Une mystérieuse enveloppe de travaux à 1,5 million d’euros
Enfin, la question des travaux se pose. La ville s’engage, dans la nouvelle convention, à rembourser la moitié des travaux engagés par l’OM pour le stade, dans une limite maximale de 1,5 million d’euros par an. « La part fixe du loyer passe de 6,5 millions à 8 millions, mais le club a l’autorisation de dégrever le loyer de 1,5 million d’euros de travaux dont l’utilité publique n’est pas prouvée, s’agace Mathilde Chaboche. Et puis le stade a été rénové il y a moins de dix ans, et il serait déjà dégradé ? Il faut exiger d’Arema de prendre en charge ces travaux au nom de la garantie décennale, pas à la ville ! ».

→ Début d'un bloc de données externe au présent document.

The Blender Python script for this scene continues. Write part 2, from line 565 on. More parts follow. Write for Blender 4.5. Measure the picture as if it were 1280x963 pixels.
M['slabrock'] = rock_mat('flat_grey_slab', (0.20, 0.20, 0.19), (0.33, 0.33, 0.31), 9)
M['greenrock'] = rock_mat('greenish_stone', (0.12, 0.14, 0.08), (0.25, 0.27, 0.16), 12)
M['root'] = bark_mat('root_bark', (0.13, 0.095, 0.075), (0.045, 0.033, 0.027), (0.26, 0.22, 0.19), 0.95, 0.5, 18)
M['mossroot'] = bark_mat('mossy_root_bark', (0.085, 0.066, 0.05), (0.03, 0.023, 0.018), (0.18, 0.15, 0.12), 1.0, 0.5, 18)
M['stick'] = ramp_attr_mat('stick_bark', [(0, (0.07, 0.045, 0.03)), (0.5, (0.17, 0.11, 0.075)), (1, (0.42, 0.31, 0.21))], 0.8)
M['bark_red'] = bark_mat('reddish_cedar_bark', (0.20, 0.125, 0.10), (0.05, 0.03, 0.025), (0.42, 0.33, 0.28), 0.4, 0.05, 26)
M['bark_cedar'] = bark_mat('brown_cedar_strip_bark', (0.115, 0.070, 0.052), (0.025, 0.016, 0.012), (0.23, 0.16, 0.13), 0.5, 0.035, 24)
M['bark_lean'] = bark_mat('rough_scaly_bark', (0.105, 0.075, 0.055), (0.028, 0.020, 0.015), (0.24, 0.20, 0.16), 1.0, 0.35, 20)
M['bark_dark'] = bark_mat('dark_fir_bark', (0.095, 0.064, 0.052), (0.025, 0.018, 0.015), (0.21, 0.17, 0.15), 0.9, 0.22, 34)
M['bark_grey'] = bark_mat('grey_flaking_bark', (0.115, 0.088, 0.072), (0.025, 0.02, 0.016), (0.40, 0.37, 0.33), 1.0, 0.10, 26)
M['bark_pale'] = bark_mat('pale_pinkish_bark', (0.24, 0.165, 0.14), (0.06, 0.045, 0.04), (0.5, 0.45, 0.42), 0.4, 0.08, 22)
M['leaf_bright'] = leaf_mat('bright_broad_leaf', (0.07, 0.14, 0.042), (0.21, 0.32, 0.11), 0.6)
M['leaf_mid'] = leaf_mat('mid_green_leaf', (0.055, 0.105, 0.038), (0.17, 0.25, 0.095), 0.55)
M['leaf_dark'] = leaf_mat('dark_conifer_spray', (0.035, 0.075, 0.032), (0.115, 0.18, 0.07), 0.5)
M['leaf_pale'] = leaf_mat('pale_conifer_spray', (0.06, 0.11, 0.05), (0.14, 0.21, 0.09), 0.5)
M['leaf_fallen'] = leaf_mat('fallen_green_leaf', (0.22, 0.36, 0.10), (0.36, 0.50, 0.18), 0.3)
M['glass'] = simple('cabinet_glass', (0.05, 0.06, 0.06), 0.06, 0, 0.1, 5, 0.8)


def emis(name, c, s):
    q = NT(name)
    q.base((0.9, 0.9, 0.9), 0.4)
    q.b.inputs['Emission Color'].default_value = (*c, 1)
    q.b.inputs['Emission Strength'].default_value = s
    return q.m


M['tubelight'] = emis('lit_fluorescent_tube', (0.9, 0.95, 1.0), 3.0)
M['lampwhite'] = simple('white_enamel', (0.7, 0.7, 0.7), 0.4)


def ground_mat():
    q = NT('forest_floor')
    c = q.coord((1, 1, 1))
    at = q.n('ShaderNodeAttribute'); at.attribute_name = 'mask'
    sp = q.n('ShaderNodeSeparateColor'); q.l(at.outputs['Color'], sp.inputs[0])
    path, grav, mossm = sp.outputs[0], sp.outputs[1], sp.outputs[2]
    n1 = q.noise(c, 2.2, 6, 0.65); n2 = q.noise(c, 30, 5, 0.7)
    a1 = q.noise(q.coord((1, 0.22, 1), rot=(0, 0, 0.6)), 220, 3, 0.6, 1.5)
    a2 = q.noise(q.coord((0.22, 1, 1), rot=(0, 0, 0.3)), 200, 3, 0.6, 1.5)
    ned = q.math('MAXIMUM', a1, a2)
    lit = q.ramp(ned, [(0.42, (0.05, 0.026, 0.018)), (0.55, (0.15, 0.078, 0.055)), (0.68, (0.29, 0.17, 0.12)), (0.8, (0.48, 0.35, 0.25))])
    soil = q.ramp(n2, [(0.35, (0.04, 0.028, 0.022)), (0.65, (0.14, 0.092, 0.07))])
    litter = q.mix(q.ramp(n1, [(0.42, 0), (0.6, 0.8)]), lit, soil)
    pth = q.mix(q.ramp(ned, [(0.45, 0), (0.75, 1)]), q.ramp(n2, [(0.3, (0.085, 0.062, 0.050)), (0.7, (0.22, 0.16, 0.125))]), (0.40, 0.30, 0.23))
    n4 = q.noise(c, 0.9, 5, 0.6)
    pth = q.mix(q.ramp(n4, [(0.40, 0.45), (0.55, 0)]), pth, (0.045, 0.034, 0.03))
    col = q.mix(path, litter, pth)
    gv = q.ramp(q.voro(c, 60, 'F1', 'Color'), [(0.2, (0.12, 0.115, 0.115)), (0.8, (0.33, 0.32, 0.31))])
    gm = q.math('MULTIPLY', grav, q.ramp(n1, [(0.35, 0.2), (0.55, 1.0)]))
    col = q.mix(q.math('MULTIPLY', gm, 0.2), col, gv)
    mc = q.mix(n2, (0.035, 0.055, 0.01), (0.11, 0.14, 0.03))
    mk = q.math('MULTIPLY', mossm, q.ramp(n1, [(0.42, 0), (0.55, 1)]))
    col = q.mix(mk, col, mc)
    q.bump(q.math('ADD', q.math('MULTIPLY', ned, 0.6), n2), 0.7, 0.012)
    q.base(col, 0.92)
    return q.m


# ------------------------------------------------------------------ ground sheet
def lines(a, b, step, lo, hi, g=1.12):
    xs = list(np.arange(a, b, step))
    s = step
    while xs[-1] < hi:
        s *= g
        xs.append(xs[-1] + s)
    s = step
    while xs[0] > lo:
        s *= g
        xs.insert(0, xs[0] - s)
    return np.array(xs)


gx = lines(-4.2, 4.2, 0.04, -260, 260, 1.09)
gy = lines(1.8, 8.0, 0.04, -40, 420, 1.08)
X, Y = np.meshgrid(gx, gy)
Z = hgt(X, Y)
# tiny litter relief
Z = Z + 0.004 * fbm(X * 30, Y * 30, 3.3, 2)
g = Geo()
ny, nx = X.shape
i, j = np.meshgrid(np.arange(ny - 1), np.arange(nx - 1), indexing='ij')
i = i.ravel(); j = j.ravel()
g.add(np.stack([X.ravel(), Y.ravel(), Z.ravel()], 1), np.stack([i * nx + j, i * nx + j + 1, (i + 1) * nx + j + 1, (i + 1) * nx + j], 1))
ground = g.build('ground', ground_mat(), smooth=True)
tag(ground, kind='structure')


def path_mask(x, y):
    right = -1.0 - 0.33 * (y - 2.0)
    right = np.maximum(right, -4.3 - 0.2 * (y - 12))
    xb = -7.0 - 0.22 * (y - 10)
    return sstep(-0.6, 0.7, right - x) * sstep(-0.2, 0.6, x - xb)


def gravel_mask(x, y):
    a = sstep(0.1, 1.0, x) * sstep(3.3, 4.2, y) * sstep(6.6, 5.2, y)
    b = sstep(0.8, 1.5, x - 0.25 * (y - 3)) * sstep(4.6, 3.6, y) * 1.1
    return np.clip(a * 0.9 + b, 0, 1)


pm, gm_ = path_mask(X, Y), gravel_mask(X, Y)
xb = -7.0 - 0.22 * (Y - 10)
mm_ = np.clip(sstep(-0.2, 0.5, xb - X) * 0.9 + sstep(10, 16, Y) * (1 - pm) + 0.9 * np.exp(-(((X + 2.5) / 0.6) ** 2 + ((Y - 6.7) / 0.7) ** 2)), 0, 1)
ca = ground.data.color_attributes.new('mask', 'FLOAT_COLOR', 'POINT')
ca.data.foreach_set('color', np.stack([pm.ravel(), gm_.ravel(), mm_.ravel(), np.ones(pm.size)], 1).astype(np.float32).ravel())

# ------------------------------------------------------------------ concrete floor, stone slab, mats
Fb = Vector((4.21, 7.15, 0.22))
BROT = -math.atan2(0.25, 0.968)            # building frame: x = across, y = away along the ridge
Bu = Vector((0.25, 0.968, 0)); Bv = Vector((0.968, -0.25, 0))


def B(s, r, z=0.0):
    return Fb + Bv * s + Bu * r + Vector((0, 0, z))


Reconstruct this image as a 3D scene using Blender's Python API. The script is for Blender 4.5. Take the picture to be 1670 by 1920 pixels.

En séance, Benoît Payan a écarté la critique d’un revers de main. « Je peux refuser tous les travaux s’ils me paraissent superfétatoires ! ». Joël Canicave, lui, assure après coup que les travaux envisagés ne sont ni de confort, ni de réparation, qui relève bien de la responsabilité d’Arema selon lui, « mais plutôt des travaux de mise aux normes de sécurité internationales, lorsqu’elles évoluent. Ce sont des travaux qui nous permettent de rester dans la compétition internationale ».
Les relations entre l’OM, le Vélodrome et Marseille continuent donc de soulever bien des interrogations. En attendant de se pencher sur la nouvelle convention, la Chambre régionale des Comptes a de nouveau inspecté les comptes entre le club et la municipalité cet automne.
L’enquête s’est terminée il y a quelques semaines, le rapport provisoire devrait être envoyé aux parties prenantes d’ici trois mois, leur laissant le temps d’y répondre avant publication définitive aux alentours de l’été.
Or, le maire, sibyllin, a lancé une étrange phrase qui sonne comme une menace en direction des élus de droite, dont les multiples questions ont visiblement agacé Benoît Payan : « La Chambre se pose des questions, vous savez : avant, il semble qu’on payait 1 million par an pour les travaux sans le moindre contrôle. Pour l’OM, c’était All-in pendant des années ». Reste à savoir si le discours offensif de Payan ne se retournera pas contre lui.